Net zoals de renners in de Tour de France heb ik vandaag een rustdag. De etappe van gisteren voerde ons namelijk van Nederland naar Zweden. Voor de komende dagen staat er helemaal niets op de agenda behalve mijn pijnlijke en overprikkelde hoofd tot rust brengen.
We ontbijten op de veranda en daar breng ik ook de rest van de ochtend in alle rust door. Lief gaat alleen op pad voor de boodschappen. Ik zit heerlijk beschut op de veranda met de hond aan mijn voeten en geniet van de stilte. Na de middagdut is mijn hoofdpijn een stuk minder en besluiten we een stukje met de hond te gaan wandelen. Je loopt hier zo van de oprit de natuur in. Waar ik in Nederland de deur niet uit kan zonder oordoppen, denk ik er hier niet eens aan.
Bij terugkomst zoek ik mijn favoriete plek op de veranda op terwijl lief het eten klaar maakt. En dan ineens stromen de tranen over mijn wangen.
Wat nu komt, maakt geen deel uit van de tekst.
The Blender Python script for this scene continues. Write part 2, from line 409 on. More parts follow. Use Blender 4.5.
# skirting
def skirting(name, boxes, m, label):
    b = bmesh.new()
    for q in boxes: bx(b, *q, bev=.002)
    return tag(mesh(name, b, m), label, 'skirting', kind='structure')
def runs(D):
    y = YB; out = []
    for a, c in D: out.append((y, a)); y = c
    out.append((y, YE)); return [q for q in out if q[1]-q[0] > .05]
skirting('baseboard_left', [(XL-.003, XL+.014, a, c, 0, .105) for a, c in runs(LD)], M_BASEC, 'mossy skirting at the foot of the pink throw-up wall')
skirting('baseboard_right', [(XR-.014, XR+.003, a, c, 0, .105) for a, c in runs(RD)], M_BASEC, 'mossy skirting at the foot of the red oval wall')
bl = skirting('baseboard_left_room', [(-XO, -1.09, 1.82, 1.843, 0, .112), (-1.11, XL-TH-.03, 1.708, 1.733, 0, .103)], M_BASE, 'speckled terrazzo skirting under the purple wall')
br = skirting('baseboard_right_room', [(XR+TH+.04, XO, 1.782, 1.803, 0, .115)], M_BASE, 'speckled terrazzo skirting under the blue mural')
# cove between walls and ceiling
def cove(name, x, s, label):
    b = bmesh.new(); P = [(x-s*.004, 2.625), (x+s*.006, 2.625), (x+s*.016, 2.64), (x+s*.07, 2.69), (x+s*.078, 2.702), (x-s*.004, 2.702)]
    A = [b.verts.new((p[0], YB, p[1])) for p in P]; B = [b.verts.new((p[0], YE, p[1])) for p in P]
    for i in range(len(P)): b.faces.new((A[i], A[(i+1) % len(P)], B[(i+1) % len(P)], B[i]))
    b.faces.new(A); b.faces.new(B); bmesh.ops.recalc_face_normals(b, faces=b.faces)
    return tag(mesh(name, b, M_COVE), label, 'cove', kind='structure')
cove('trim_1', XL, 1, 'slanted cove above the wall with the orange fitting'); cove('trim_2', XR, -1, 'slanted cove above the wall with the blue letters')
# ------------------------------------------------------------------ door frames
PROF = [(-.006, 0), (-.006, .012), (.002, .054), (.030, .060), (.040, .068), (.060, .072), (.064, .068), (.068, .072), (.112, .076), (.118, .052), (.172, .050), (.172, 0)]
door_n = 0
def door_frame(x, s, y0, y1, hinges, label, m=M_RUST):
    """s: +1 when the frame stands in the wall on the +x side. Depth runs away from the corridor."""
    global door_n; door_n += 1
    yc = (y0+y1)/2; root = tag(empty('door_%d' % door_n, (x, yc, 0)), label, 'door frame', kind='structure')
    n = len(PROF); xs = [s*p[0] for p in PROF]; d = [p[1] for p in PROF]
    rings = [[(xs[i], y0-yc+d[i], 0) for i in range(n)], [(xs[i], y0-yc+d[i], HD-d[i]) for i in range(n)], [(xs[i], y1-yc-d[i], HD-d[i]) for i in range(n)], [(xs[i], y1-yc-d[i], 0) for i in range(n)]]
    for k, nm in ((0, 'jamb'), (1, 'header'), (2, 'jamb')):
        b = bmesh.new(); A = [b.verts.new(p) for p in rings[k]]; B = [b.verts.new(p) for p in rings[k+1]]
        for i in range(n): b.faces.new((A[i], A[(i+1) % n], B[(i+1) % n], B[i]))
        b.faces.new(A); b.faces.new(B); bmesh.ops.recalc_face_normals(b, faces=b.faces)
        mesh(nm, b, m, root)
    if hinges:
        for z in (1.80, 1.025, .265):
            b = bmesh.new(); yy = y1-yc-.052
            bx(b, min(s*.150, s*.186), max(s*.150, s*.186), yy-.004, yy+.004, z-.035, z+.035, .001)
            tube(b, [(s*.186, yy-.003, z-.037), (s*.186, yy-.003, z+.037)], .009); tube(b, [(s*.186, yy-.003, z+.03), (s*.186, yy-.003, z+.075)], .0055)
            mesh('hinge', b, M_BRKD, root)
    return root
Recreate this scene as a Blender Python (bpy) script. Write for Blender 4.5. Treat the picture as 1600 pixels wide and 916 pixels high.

Het besef dat ik in Nederland na een dag vol prikkels zoals gisteren “veroordeeld” ben tot binnen blijven en dat dat hier, op deze mooi stille plek in Zweden, niet nodig is dringt diep door. Ik probeer het lief uit te leggen.
Zittend op de veranda komt mijn pijnlijke, overvolle hoofd tot rust. Hier voel ik me weer tot leven komen. Een buitenmens van nature, die nu door haar hersenletsel makkelijk overprikkeld raakt en in Nederland meer binnen zit dan goed voor haar is. Vandaag doet me denken aan vroeger, aan de tijd die ik doorbracht bij opa en oma op de boerderij. Hele dagen buiten doorbrengen, helpen op het land, gewoon buiten zijn.
Dit is de plek waar ik van droom, de rust en stilte waar ik naar verlang. Dit is de reden dat ik af en toe een staatslot koop. Maar de komende weken hoef ik niet te dromen, ik mag samen met lief genieten van deze fantastische plek.